How do you become completely focused towards a goal without burning yourself out? Even if your motivation for finishing a project, getting in shape or graduating summa cum laude is high, 100% focus is almost impossible to keep up. Does achievement require obsession, or is there another way?
The most obvious solution to the burnout problem is simply to not work so hard. If you take time to rest, then you can still focus with the rest of your time. While energy management is a huge step up from chronic procrastination or being a workaholic, this approach is essentially a trade-off. You end up with unused time in order to prevent burning out.
A better strategy to keep your energy high without sacrificing your focus is to work on complements.
Immersion Beats Obsession
A complement is an activity that indirectly helps your goal, but is a completely different type of activity. Spending time on complements as well as your regular work can help you get more progress towards your goal without feeling like a sacrifice. This is a strategy of immersion instead of obsession.
The two criteria for a complement is simple:
- The activity must indirectly help with your goal.
- The activity must be fundamentally different than regular work.
Indirect Action
A good complement will help you make progress towards a big goal, although usually indirectly. If you wanted to get in shape, your regular “work” would be eating the right foods and exercising. Obviously it’s impossible to be obsessive here and stay at the gym 12 hours a day. There is a limit to how much time you can spend directly working on this goal.
However, if you are really serious about a health goal, you might want to add on a complement activity. These complements won’t substitute the direct work of getting to the gym, but they can support that work. Here are a few example complements for your health:
- Reading books on nutrition and exercise.
- Talking to people who have already reached your fitness goals.
- Experimenting with different cooking techniques to find great tasting food within your diet.
None of these activities, on its own, will help you get in shape. But by adding them to your project, you can get faster results without doing more work.
Fundamentally Different From Work
Complements must be a different type of activity than regular work. Reading books outside your classes may be great for indirect help in your studies. However, if you are having to read weighty textbooks as well, it doesn’t make a good complement.
If you want to add complements to help achieve your goal, look for activities that are completely different from the direct work you do. Some dimensions to consider:
- If your work is physical (e.g. exercising), pick non-physical complements.
- If your work is on the computer, pick non-digital complements.
- If your work is highly creative, pick complements focused on learning.
- If your work is solitary, pick social complements.
Think of your energy as being like a muscle. If you use it too much, you need to rest. However, that doesn’t mean you can get a bit more from using a different muscle. Compliments that help indirectly but differ in activity type allow you to become fully immersed in your project.

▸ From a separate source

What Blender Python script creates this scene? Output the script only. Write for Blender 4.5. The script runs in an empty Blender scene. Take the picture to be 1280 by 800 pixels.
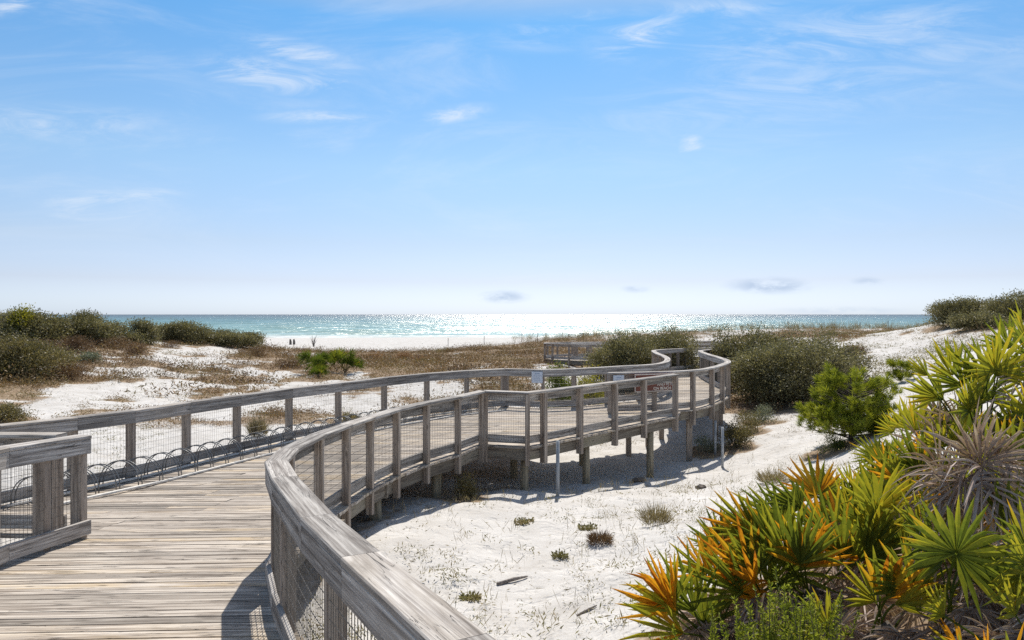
import bpy, math, random
import numpy as np
from mathutils import Vector, Matrix

random.seed(7)
RNG = np.random.default_rng(11)
R = math.radians
F = 900.0            # focal length in pixels of a 1280 wide picture
HY = 393.0           # horizon row
CZ = 5.5             # eye height above the sea
SUN_AZ, SUN_EL = R(6.0), R(54)

scn = bpy.context.scene
COL = scn.collection


def P(px, py, d):
    return Vector(((px - 640) / F * d, d, CZ - (py - HY) / F * d))


# ------------------------------------------------------------------ tagging
def tag(o, label=None, cat=None, group=None, kind=None):
    if label: o['label'] = label
    if cat: o['category'] = cat
    if group: o['group'] = group
    if kind: o['kind'] = kind
    return o


def empty(name, loc, label, cat, group=None, rz=0.0):
    o = bpy.data.objects.new(name, None)
    o.empty_display_size = 0.2
    COL.objects.link(o)
    o.location = loc
    o.rotation_euler = (0, 0, rz)
    return tag(o, label, cat, group)


class MB:
    """collects polygons with UVs in metres and links them as one mesh object"""
    def __init__(self):
        self.v, self.f, self.uv = [], [], []

    def poly(self, pts, uvs=None):
        n = len(self.v)
        self.v.extend([tuple(p) for p in pts])
        self.f.append(tuple(range(n, n + len(pts))))
        self.uv.extend(uvs if uvs else [(0.0, 0.0)] * len(pts))

    def ring_tube(self, rings, closed=True, cap=True, us=None, uo=None):
        """rings: lists of equally many points; skins them"""
        uo = uo if uo else (random.uniform(0, 50), random.uniform(0, 50))
        k = len(rings[0])
        base = len(self.v)
        for r in rings:
            self.v.extend([tuple(p) for p in r])
        per = [0.0]
        for j in range(k):
            per.append(per[-1] + (Vector(rings[0][(j + 1) % k]) - Vector(rings[0][j])).length)
        if us is None:
            us = [0.0]
            for i in range(1, len(rings)):
                us.append(us[-1] + (Vector(rings[i][0]) - Vector(rings[i - 1][0])).length)
        for i in range(len(rings) - 1):
            for j in range(k if closed else k - 1):
                j2 = (j + 1) % k
                self.f.append((base + i * k + j, base + i * k + j2, base + (i + 1) * k + j2, base + (i + 1) * k + j))
                a, b = per[j] + uo[1], per[j + 1] + uo[1]
                u0, u1 = us[i] + uo[0], us[i + 1] + uo[0]
                self.uv.extend([(u0, a), (u0, b), (u1, b), (u1, a)])
        if cap and closed:
            for i, flip in ((0, True), (len(rings) - 1, False)):
                idx = [base + i * k + j for j in range(k)]
                if flip: idx = idx[::-1]
                self.f.append(tuple(idx))
                for j in idx:
                    p = self.v[j]
                    self.uv.append((p[0] * 0.2 + uo[0], p[2] * 2 + uo[1]))

    def beam(self, p0, p1, w, h, side=None, up=Vector((0, 0, 1)), ch=0.004):
        """a straight timber from p0 to p1; w across, h along up"""
        p0, p1 = Vector(p0), Vector(p1)
        d = (p1 - p0).normalized()
        s = d.cross(up)
        if s.length < 1e-4: s = Vector((1, 0, 0)) if side is None else Vector(side)
        if side is not None and abs(d.dot(up)) > 0.99: s = Vector(side)
        s.normalize()
        u = s.cross(d).normalized()
        a, b, c = w / 2, h / 2, min(ch, w * .2, h * .2)
        prof = [(-a + c, -b), (a - c, -b), (a, -b + c), (a, b - c), (a - c, b), (-a + c, b), (-a, b - c), (-a, -b + c)]
        r0 = [p0 + s * x + u * y for x, y in prof]
        r1 = [p1 + s * x + u * y for x, y in prof]
        self.ring_tube([r0, r1])

    def tube(self, pts, r, n=8, cap=True):
        pts = [Vector(p) for p in pts]
        rr = r if isinstance(r, (list, tuple)) else [r] * len(pts)
        rings = []
        ref = Vector((0.13, 0.21, 0.97)).normalized()
        for i, p in enumerate(pts):
            d = (pts[min(i + 1, len(pts) - 1)] - pts[max(i - 1, 0)]).normalized()
            s = d.cross(ref)
            if s.length < 0.05: s = d.cross(Vector((1, 0, 0)))
            s.normalize()
            u = s.cross(d)
            rings.append([p + (s * math.cos(t) + u * math.sin(t)) * rr[i] for t in [2 * math.pi * j / n for j in range(n)]])
        self.ring_tube(rings, cap=cap)

    def build(self, name, mat, parent=None, smooth=False, loc=None):
        me = bpy.data.meshes.new(name)
        v = np.array(self.v, dtype=float)
        if loc is not None: v = v - np.array(loc)
        me.from_pydata(v.tolist(), [], self.f)
        l = me.uv_layers.new(name='UVMap')
        l.data.foreach_set('uv', np.array(self.uv, dtype=np.float32).ravel())
        if smooth: me.polygons.foreach_set('use_smooth', [True] * len(me.polygons))
        me.materials.append(mat)
        me.update()
        o = bpy.data.objects.new(name, me)
        COL.objects.link(o)
        if parent is not None: o.parent = parent
        elif loc is not None: o.location = loc
        return o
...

Finding Powerhouse Complements
Finding great complements requires broadening the scope of your project. Brainstorm for activities that would help with your goal but require different muscles. Don’t look at your project as just a linear sequence of steps to finish. Look for alternative ways you can boost your progress.
There are some complements that work well for a variety of situations. Here’s just a few you might want to consider:
- Reading. Books can become complements for almost any project. More knowledge means you can work smarter.
- Networking. Connections can help the inflow of new ideas and opportunities. Building connections with possible mentors or even peers can give you a strong support base.
- Courses. Take courses to get a bit more skill in a complementary area. Join Toastmasters to help with your communication, or learn a martial art to work on your self-discipline.
- Create. Building turns abstract ideas into skills. Don’t start entire new projects to work on, but small bursts of creative activities such as writing, music, art or programming can build complementary skills.
- Teach. Bring your current skills to other people. This could be in leading a volunteer organization, tutoring a beginner or writing a blog on the subject. Teaching helps by improving your own understanding of a subject as well as connecting you with influential people.
Direct Work First, Complements Later
The idea of complements also comes with a potential danger. That is, if you spend all your time working on the indirect activities, you might neglect the really important work. The goal of a complement is to make use of the leftover energy you can’t devote entirely to work. When compliments start to replace actual work (reading about health instead of exercising) nothing will get done.
The purpose of a complement is to move you towards immersion instead of obsession. By immersing yourself in all the different angles that help towards a goal, you can stay focused without exhausting yourself. Complete obsession with 12-hour workdays isn’t healthy. But if you immerse yourself, most of the activities that help your project won’t actually feel like work.